-- begin SOURCE MATERIAL --

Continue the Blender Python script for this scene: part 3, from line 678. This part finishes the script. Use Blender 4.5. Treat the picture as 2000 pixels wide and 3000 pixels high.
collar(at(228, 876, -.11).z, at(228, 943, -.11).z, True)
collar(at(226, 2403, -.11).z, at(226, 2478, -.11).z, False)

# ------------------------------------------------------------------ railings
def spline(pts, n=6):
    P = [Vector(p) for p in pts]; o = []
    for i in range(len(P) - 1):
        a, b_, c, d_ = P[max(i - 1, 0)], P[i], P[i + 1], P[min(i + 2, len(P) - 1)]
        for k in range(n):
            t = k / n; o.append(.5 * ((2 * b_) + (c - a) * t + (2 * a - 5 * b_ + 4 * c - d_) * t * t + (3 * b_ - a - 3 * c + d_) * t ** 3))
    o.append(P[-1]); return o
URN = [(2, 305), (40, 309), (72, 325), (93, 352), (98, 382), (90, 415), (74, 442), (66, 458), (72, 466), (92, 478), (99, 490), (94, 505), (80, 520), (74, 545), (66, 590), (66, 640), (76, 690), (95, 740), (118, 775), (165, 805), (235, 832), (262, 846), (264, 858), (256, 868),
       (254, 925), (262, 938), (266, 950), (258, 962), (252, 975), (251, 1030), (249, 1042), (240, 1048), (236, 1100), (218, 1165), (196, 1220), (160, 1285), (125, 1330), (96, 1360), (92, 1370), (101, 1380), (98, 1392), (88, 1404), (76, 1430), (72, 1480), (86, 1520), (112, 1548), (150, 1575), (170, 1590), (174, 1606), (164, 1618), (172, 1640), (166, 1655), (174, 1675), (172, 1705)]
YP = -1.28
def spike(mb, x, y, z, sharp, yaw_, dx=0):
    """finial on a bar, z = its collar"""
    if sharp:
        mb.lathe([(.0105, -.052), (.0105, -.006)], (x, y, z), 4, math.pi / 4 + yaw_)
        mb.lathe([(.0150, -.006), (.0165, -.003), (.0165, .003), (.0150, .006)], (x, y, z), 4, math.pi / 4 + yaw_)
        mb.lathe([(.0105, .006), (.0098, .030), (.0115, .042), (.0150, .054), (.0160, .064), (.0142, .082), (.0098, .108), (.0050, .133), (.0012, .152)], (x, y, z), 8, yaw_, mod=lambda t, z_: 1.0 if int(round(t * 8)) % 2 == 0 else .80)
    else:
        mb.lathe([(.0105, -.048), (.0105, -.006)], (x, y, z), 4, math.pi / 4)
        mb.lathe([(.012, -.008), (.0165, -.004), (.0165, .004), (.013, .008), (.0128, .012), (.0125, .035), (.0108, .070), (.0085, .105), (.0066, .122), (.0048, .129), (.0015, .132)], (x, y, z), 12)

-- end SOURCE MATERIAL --

- **YOUR OBJECTIVE**:
Please print exactly what appears from the first line of the data through the line with "collar(at(226, 2403, -.11).z, at(226, 2478, -.11).z, False)", including both of those lines and nothing past them.

- **TASK RESULT**:
Continue the Blender Python script for this scene: part 3, from line 678. This part finishes the script. Use Blender 4.5. Treat the picture as 2000 pixels wide and 3000 pixels high.
collar(at(228, 876, -.11).z, at(228, 943, -.11).z, True)
collar(at(226, 2403, -.11).z, at(226, 2478, -.11).z, False)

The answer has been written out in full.